╔══
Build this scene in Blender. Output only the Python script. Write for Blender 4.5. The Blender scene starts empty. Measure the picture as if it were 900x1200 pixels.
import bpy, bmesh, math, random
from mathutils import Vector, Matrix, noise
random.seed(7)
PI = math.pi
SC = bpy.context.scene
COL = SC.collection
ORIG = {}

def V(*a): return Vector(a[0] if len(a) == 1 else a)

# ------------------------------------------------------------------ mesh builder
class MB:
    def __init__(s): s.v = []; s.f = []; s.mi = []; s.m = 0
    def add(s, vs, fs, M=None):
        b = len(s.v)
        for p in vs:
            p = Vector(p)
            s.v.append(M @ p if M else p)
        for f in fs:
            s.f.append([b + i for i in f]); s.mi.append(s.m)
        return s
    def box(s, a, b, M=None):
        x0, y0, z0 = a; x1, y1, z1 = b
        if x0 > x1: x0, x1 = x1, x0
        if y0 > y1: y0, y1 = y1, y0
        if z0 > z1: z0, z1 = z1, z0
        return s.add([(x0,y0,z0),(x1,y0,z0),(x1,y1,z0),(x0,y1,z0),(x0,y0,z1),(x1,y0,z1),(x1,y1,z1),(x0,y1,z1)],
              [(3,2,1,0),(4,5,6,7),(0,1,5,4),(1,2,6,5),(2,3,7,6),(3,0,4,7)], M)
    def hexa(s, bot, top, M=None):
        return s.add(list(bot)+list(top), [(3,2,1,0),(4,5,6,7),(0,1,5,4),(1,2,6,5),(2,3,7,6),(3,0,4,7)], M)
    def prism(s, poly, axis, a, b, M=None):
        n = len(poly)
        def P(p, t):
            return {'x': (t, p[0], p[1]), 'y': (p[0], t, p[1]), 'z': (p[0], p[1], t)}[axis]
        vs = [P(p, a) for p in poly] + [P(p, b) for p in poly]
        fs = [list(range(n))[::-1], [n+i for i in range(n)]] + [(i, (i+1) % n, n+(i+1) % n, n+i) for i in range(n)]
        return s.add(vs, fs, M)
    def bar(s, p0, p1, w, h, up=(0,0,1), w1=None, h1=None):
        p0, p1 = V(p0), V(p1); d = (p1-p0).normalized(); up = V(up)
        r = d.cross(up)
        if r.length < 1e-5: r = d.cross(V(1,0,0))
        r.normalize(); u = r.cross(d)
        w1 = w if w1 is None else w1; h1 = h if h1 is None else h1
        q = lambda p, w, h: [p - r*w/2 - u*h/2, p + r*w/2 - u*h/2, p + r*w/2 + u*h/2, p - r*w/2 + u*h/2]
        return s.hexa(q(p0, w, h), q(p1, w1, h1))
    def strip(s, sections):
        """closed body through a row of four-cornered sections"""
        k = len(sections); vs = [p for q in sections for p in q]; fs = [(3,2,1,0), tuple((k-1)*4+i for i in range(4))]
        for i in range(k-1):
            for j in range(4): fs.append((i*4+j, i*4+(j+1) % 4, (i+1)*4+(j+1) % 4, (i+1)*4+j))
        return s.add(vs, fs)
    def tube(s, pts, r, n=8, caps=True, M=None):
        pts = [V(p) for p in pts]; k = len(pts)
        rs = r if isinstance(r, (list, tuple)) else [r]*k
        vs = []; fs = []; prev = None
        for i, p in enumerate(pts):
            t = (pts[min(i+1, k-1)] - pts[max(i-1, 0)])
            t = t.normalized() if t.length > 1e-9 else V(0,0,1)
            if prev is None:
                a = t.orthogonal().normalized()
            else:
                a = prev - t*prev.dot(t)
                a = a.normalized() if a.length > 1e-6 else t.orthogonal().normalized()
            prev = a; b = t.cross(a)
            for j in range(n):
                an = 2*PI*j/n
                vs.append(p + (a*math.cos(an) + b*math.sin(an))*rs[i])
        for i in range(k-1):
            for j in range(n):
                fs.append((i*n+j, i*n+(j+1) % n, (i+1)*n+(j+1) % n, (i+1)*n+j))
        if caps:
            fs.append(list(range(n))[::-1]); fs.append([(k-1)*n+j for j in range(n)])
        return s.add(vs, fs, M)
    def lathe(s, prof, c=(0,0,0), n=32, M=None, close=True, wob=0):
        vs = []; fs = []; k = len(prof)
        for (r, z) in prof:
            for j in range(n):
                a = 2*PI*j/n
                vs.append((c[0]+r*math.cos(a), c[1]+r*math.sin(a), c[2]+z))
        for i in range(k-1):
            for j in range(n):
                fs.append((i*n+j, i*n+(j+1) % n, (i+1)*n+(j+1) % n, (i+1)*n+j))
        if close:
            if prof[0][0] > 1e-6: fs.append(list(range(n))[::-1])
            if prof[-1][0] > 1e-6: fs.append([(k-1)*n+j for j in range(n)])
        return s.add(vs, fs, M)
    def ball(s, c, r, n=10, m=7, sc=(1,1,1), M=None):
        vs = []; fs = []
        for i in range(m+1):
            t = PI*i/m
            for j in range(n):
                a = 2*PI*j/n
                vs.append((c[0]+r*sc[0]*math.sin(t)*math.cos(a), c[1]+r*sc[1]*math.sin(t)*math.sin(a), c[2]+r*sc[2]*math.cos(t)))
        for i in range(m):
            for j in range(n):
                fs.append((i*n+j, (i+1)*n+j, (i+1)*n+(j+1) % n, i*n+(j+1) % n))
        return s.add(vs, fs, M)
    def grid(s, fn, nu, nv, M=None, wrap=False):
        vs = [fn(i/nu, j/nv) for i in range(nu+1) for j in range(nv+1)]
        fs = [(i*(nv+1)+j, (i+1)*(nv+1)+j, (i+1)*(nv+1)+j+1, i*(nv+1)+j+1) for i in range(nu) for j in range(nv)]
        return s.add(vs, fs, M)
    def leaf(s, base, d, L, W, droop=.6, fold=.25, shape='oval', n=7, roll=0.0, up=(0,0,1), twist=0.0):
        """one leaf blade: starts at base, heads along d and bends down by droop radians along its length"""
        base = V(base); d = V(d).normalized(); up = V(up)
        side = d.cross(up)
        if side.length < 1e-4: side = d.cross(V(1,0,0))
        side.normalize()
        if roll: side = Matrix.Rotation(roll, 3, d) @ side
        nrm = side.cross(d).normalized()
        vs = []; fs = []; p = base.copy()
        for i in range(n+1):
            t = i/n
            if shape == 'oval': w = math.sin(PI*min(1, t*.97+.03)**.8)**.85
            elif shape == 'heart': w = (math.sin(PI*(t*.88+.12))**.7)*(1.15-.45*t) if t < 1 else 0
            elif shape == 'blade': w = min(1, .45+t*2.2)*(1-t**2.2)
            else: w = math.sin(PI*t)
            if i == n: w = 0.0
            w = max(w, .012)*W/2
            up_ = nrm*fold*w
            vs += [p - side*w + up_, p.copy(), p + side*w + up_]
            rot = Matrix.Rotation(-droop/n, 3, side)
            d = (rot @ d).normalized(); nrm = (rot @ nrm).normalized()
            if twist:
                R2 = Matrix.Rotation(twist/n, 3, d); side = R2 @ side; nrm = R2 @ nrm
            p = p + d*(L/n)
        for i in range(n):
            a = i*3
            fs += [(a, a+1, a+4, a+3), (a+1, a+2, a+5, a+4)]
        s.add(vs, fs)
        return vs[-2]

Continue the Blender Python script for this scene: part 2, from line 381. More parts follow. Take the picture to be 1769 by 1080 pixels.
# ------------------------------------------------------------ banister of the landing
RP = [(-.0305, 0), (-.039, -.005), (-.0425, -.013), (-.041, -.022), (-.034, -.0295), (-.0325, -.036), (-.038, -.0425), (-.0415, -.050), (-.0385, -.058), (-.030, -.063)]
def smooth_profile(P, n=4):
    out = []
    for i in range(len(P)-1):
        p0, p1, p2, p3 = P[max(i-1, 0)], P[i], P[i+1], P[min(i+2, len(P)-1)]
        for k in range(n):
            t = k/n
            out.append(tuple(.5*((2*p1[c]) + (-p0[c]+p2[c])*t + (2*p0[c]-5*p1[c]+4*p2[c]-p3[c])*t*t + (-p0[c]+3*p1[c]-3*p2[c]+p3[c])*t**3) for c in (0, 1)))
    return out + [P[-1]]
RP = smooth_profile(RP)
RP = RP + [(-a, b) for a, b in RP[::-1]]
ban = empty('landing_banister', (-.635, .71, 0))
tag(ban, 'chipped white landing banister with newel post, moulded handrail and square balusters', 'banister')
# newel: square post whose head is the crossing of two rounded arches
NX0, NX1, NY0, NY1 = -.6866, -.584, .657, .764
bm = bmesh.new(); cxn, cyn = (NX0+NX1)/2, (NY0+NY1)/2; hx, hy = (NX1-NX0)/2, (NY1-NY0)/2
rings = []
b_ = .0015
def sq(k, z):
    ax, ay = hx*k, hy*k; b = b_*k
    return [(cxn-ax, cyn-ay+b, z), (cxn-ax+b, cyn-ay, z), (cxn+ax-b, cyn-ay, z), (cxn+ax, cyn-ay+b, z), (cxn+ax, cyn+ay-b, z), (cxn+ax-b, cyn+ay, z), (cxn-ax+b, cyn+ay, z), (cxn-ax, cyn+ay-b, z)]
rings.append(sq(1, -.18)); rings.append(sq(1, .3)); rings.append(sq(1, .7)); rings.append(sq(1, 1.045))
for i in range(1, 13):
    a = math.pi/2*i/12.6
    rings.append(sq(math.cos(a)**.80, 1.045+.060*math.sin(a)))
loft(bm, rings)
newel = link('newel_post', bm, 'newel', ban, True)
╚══
Stated exercise:
Transcribe only the lines from the beginning of the entries to the line with "def V(*a): return", inclusive, exactly as written.

Solution to this problem:
Build this scene in Blender. Output only the Python script. Write for Blender 4.5. The Blender scene starts empty. Measure the picture as if it were 900x1200 pixels.
import bpy, bmesh, math, random
from mathutils import Vector, Matrix, noise
random.seed(7)
PI = math.pi
SC = bpy.context.scene
COL = SC.collection
ORIG = {}

def V(*a): return Vector(a[0] if len(a) == 1 else a)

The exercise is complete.